On sam otrzymał podziękowania i prezenty od marszałka województwa zachodniopomorskiego, prezydenta Szczecina, wojewody lubuskiego czy burmistrza Strzelec Krajeńskich. Usłyszał też obietnicę, że sprawa przyznania obywatelstwa zostanie załatwiona w przyśpieszonym trybie.

Do wypadku doszło 9 czerwca tego roku. Kilka aut stanęło w ogniu. Zginęło wówczas sześć osób. Zapewne - gdyby nie postawa Ukraińca - ofiar byłoby więcej. – Pan Andrej wyciągnął mnie przez szybę – relacjonowała później jedna z kobiet biorąca udział w kolizji. Później się okazało, że Ukrainiec wyciągnął jeszcze klika innych osób uwięzionych w samochodach.

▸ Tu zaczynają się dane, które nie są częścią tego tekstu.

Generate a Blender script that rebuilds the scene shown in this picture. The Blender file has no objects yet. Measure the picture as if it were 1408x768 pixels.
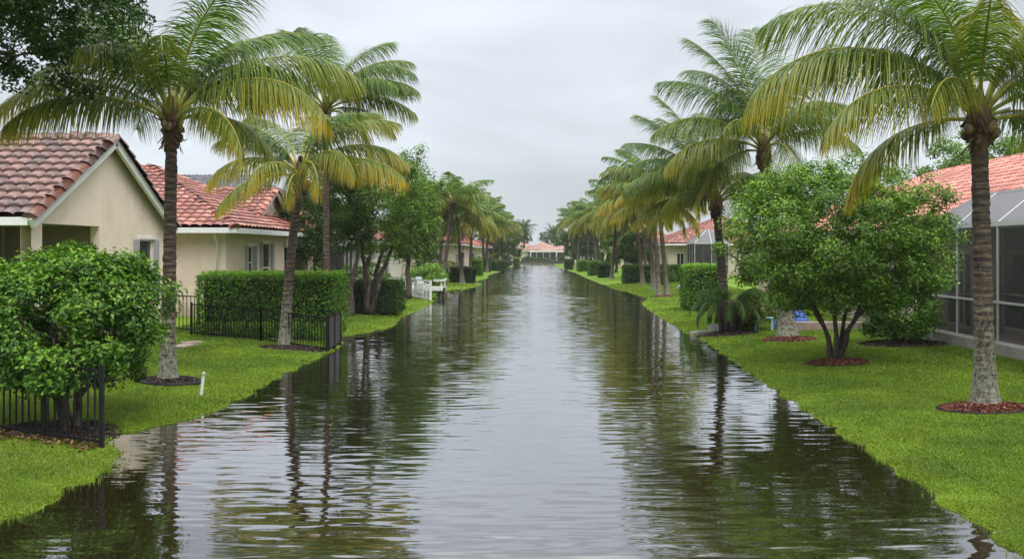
import bpy, math, random
import numpy as np
from mathutils import Vector

# ------------------------------------------------------------------ camera, sky, sun, exposure
S = bpy.context.scene
C = S.collection
R = math.radians
H, F = 2.6, 1095.0            # eye height above the water, focal length in photo pixels
VX, VY = 745.0, 345.0         # where the canal vanishes in the photo

cam_d = bpy.data.cameras.new('camera')
cam = bpy.data.objects.new('camera', cam_d)
C.objects.link(cam)
cam.location = (0, 0, H)
cam.rotation_euler = (R(90), 0, 0)
cam_d.sensor_width = 36
cam_d.lens = F / 1408 * 36
cam_d.shift_x = -(VX - 704) / 1408
cam_d.shift_y = -(384 - VY) / 1408
cam_d.clip_end = 3000
S.camera = cam

SUN_EL, SUN_AZ = 58, 145      # behind thin overcast, behind the viewer
w = bpy.data.worlds.new('World')
S.world = w
w.use_nodes = True
nt = w.node_tree
nt.nodes.clear()
def N(t, kind, **kw):
    n = t.nodes.new(kind)
    for k, v in kw.items():
        if k in n.inputs: n.inputs[k].default_value = v
        else: setattr(n, k, v)
    return n
out = N(nt, 'ShaderNodeOutputWorld')
bg = N(nt, 'ShaderNodeBackground', Strength=0.1)
sky = N(nt, 'ShaderNodeTexSky', sky_type='NISHITA', sun_disc=False, sun_elevation=R(SUN_EL), sun_rotation=R(SUN_AZ))
hs = N(nt, 'ShaderNodeHueSaturation', Saturation=0.45)
nt.links.new(sky.outputs[0], hs.inputs['Color'])
tc = N(nt, 'ShaderNodeTexCoord')
sep = N(nt, 'ShaderNodeSeparateXYZ')
nt.links.new(tc.outputs['Generated'], sep.inputs[0])
elr = N(nt, 'ShaderNodeMapRange')          # overcast: the zenith is brighter than the horizon
elr.inputs['From Min'].default_value = 0.0; elr.inputs['From Max'].default_value = 1.0
elr.inputs['To Min'].default_value = 0.0; elr.inputs['To Max'].default_value = 1.0
nt.links.new(sep.outputs['Z'], elr.inputs['Value'])
cr = N(nt, 'ShaderNodeValToRGB')
e = cr.color_ramp.elements
e[0].position = 0.0; e[0].color = (.515, .57, .61, 1)
e[1].position = 1.0; e[1].color = (3.0, 3.02, 3.05, 1)
for p_, c_ in ((.10, (.56, .61, .655, 1)), (.22, (.59, .635, .69, 1)), (.36, (.53, .565, .63, 1)), (.52, (1.6, 1.63, 1.66, 1))):
    k_ = e.new(p_); k_.color = c_
nt.links.new(elr.outputs[0], cr.inputs[0])
mp = N(nt, 'ShaderNodeMapping')
mp.inputs['Scale'].default_value = (1.3, 1.3, 3.2)
nt.links.new(tc.outputs['Generated'], mp.inputs[0])
nz = N(nt, 'ShaderNodeTexNoise', Scale=1.7, Detail=5.0, Roughness=.5, Distortion=.4)
nt.links.new(mp.outputs[0], nz.inputs['Vector'])
nr = N(nt, 'ShaderNodeMapRange')
nr.inputs['From Min'].default_value = .3; nr.inputs['From Max'].default_value = .7
nr.inputs['To Min'].default_value = 6.9; nr.inputs['To Max'].default_value = 12.6
nt.links.new(nz.outputs[0], nr.inputs['Value'])
mul = N(nt, 'ShaderNodeVectorMath', operation='SCALE')
nt.links.new(cr.outputs[0], mul.inputs[0]); nt.links.new(nr.outputs[0], mul.inputs['Scale'])
mx = N(nt, 'ShaderNodeMixRGB'); mx.inputs[0].default_value = .88
nt.links.new(hs.outputs[0], mx.inputs[1]); nt.links.new(mul.outputs[0], mx.inputs[2])
nt.links.new(mx.outputs[0], bg.inputs['Color']); nt.links.new(bg.outputs[0], out.inputs[0])

sd = bpy.data.lights.new('sun', 'SUN')
sd.energy = 1.5; sd.angle = R(22); sd.color = (1, .96, .9)
so = bpy.data.objects.new('sun', sd); C.objects.link(so)
so.rotation_euler = (R(90 - SUN_EL), 0, R(180 - SUN_AZ))
S.view_settings.view_transform = 'Standard'
S.view_settings.look = 'None'
S.view_settings.gamma = 1
S.view_settings.exposure = 0.45
S.render.engine = 'CYCLES'
S.cycles.max_bounces = 8
S.cycles.transparent_max_bounces = 16
S.cycles.caustics_reflective = False
S.cycles.caustics_refractive = False

rng = np.random.default_rng(11)
random.seed(11)

# ------------------------------------------------------------------ materials
def mat(name):
    m = bpy.data.materials.new(name); m.use_nodes = True
    t = m.node_tree; t.nodes.clear()
    o = N(t, 'ShaderNodeOutputMaterial'); b = N(t, 'ShaderNodeBsdfPrincipled')
    t.links.new(b.outputs[0], o.inputs[0])
    return m, t, b, o
def ramp(t, fac, stops):
    c = N(t, 'ShaderNodeValToRGB'); el = c.color_ramp.elements
    el[0].position = stops[0][0]; el[0].color = (*stops[0][1], 1)
    el[1].position = stops[-1][0]; el[1].color = (*stops[-1][1], 1)
    for p, col in stops[1:-1]:
        q = el.new(p); q.color = (*col, 1)
    t.links.new(fac, c.inputs[0])
    return c.outputs[0]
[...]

"Zapewniano mnie i moją rodzinę o przyśpieszenie nadania obywatelstwa. Gdy się cały szum medialny zakończył się wszystko nagle ucichło" – napisał na Facebooku pan Andrej. "Przywiozłem moją rodzinę do Polski. Dzieci uczą się. W Polsce moje dzieci mają przyszłość. Obywatelstwo - to najlepsze dla moich dzieci. Od marszałka Zachodniopomorskiego otrzymaliśmy nagrodę w postaci wyjazdu na tydzień do Kołobrzegu, ale wynikła taka sytuacja, że nie mogę wyjechać z powodu konfliktu z moim pracodawcą. Mógłbym zmienić pracę, ale dokumenty na kartę pobytu będę musiał zbierać od nowa. Bez owej karty pobytu nie mogę pracować jako kierowca w UE. Wtedy moja rodzina nie będzie mogła mieszkać w Polsce" – tłumaczy mężczyzna. Wygląda na to, że po krótkim szumie medialnym sprawa polskiego obywatelstwa dla rodziny Sirowatskich utknęła w martwym punkcie. Tymczasem karta pobytu, którą posiada pan Andrej, kończy ważność 30 czerwca 2020 roku. Jak twierdzi, okres czekania na odnowienie karty wynosi co najmniej rok.

W kolejnym poście Ukrainiec zapewnia, że to nie jest skarga – niczego nie żąda wymaga i o nic nie prosi. Po prostu – odpowiada osobom, które zwracały się do niego z pytaniami o jego sytuację po czerwcowym karambolu.